_Given task_
Search the material for the word "script" and report each line where it turns up.

_Extracted information_
-- begin --

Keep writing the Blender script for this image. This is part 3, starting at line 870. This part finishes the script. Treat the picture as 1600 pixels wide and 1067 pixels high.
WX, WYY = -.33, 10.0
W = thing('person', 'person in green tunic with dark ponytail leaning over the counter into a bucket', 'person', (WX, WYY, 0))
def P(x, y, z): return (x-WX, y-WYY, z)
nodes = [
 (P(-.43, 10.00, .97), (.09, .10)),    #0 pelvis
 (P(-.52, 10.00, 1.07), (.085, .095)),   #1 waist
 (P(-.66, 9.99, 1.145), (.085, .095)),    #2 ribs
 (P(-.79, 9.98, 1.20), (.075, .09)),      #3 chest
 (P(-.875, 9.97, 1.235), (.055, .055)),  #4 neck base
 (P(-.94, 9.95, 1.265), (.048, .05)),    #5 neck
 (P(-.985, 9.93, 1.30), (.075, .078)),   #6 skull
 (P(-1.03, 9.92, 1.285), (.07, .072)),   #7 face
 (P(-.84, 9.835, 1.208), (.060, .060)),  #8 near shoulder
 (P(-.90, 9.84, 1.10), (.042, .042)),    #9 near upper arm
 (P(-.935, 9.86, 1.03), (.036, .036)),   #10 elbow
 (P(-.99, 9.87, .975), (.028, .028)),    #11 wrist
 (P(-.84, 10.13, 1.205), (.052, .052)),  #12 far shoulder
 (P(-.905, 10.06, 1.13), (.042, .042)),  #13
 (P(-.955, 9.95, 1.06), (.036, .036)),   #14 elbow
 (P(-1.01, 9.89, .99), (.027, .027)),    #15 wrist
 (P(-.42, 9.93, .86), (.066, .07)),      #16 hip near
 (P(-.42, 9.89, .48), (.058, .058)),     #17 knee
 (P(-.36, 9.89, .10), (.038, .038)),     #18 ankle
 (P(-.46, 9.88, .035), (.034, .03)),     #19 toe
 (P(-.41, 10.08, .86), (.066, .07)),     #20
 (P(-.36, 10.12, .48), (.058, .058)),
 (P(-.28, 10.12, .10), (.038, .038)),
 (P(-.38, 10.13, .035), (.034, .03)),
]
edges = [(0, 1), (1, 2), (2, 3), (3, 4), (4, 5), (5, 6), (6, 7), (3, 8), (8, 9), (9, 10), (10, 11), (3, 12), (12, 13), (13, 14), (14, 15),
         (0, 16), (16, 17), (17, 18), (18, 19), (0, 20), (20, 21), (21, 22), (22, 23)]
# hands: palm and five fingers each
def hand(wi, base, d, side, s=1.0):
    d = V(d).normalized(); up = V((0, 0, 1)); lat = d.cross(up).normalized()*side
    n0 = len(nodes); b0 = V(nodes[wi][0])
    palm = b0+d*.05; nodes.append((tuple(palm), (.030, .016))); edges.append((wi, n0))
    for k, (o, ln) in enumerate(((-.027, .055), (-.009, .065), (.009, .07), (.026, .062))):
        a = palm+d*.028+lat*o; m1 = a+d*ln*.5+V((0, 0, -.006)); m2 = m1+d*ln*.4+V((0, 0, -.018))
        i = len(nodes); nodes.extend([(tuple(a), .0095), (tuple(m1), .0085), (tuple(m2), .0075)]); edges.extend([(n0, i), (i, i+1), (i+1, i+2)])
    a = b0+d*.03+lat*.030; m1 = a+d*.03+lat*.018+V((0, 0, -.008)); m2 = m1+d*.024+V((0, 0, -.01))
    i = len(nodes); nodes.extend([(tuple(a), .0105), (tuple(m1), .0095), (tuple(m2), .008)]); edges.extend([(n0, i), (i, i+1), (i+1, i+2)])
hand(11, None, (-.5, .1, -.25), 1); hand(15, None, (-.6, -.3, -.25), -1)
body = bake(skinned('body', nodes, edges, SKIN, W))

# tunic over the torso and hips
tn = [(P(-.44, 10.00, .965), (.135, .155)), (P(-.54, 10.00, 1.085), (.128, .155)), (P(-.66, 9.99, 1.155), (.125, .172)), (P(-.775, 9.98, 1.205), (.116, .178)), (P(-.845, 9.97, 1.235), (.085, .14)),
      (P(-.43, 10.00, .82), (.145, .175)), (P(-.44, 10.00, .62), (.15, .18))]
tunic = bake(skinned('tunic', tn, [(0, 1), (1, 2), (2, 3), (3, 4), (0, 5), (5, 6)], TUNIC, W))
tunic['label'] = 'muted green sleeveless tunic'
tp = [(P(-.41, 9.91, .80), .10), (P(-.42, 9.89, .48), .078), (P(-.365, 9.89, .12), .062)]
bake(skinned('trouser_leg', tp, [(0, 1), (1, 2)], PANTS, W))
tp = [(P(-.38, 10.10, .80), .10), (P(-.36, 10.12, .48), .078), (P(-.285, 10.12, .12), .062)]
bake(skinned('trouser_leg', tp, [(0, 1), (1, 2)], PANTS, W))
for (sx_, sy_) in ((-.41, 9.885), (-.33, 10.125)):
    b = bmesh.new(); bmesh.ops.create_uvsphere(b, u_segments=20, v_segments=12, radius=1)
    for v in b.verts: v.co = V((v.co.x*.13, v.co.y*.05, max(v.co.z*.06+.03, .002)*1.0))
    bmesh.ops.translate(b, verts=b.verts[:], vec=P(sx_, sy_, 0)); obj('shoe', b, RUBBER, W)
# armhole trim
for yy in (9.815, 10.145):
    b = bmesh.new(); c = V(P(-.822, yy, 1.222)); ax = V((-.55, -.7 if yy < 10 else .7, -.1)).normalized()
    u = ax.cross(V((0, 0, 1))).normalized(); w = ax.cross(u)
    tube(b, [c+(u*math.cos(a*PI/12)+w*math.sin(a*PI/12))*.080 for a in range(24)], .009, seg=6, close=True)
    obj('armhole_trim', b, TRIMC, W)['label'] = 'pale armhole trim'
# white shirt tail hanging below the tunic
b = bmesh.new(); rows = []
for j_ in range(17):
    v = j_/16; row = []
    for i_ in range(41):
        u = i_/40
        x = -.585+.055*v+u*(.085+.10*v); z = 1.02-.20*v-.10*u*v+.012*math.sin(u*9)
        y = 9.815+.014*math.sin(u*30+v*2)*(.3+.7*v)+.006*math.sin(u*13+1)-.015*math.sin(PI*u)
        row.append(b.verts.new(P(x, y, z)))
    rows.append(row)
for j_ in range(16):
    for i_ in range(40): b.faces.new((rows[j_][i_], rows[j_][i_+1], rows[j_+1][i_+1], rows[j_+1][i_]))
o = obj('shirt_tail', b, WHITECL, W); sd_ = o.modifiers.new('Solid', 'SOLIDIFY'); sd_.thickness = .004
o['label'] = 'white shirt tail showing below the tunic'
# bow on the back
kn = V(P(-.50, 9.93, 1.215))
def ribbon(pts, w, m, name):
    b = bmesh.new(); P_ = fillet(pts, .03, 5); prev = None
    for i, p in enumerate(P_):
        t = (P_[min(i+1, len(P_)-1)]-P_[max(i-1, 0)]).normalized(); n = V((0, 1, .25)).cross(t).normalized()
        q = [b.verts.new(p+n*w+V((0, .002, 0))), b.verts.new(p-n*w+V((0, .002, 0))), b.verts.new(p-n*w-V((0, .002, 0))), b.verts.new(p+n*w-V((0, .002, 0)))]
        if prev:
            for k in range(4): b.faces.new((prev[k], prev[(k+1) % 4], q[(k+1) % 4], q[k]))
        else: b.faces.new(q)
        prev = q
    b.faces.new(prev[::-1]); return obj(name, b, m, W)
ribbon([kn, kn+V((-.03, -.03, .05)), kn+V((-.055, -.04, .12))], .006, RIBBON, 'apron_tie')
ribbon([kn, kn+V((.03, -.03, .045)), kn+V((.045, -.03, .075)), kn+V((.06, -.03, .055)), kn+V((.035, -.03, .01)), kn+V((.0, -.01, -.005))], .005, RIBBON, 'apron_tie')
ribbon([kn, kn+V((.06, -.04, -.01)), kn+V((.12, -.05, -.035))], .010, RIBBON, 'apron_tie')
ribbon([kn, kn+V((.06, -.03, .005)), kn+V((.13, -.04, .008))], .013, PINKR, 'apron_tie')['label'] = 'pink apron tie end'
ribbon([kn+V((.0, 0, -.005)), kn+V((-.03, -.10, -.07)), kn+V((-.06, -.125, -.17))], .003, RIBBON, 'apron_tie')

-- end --
-- begin --

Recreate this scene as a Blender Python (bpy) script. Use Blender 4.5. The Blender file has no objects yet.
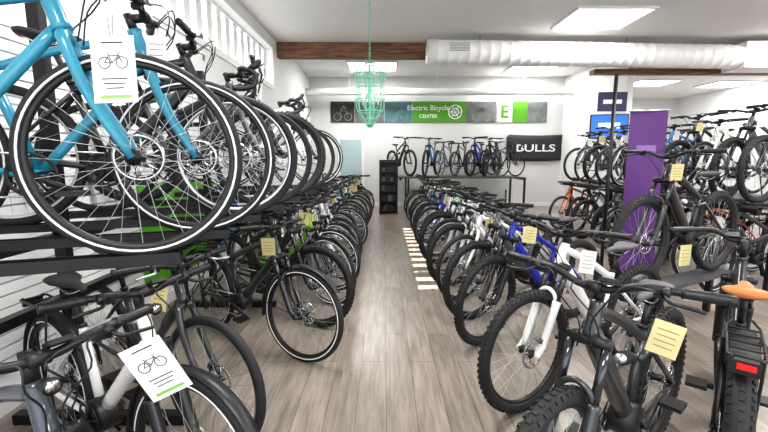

-- end --
-- begin --

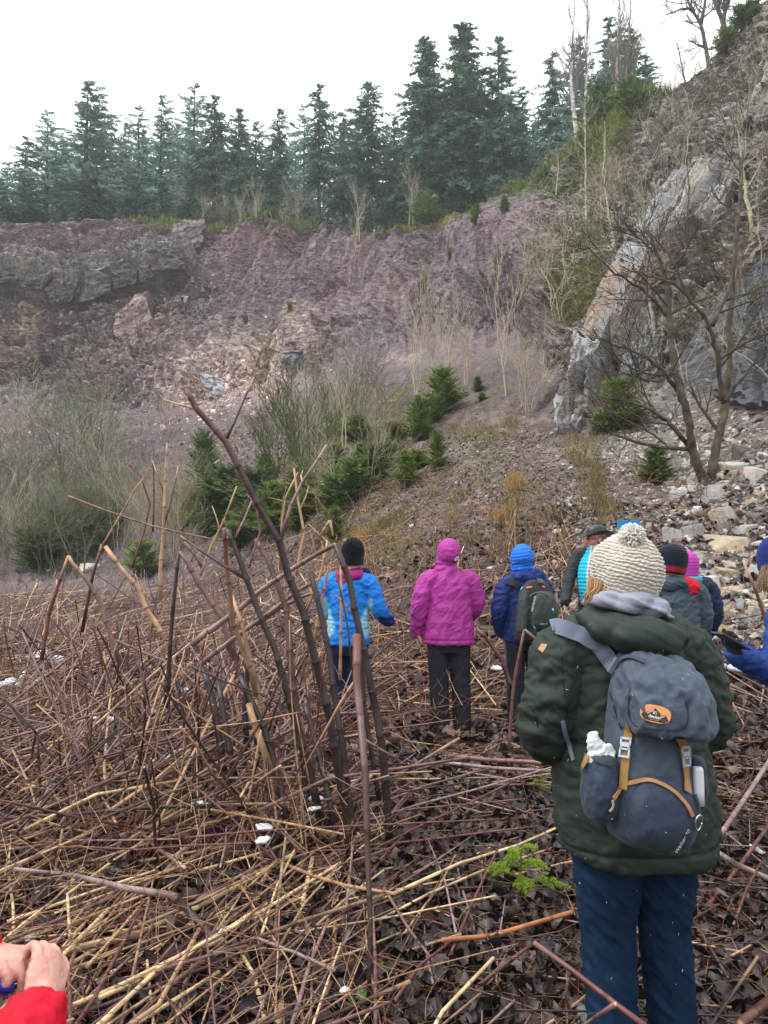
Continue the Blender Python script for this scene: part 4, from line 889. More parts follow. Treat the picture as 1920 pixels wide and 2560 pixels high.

-- end --

_Finished task_
Keep writing the Blender script for this image. This is part 3, starting at line 870. This part finishes the script. Treat the picture as 1600 pixels wide and 1067 pixels high.
Recreate this scene as a Blender Python (bpy) script. Use Blender 4.5. The Blender file has no objects yet.
Continue the Blender Python script for this scene: part 4, from line 889. More parts follow. Treat the picture as 1920 pixels wide and 2560 pixels high.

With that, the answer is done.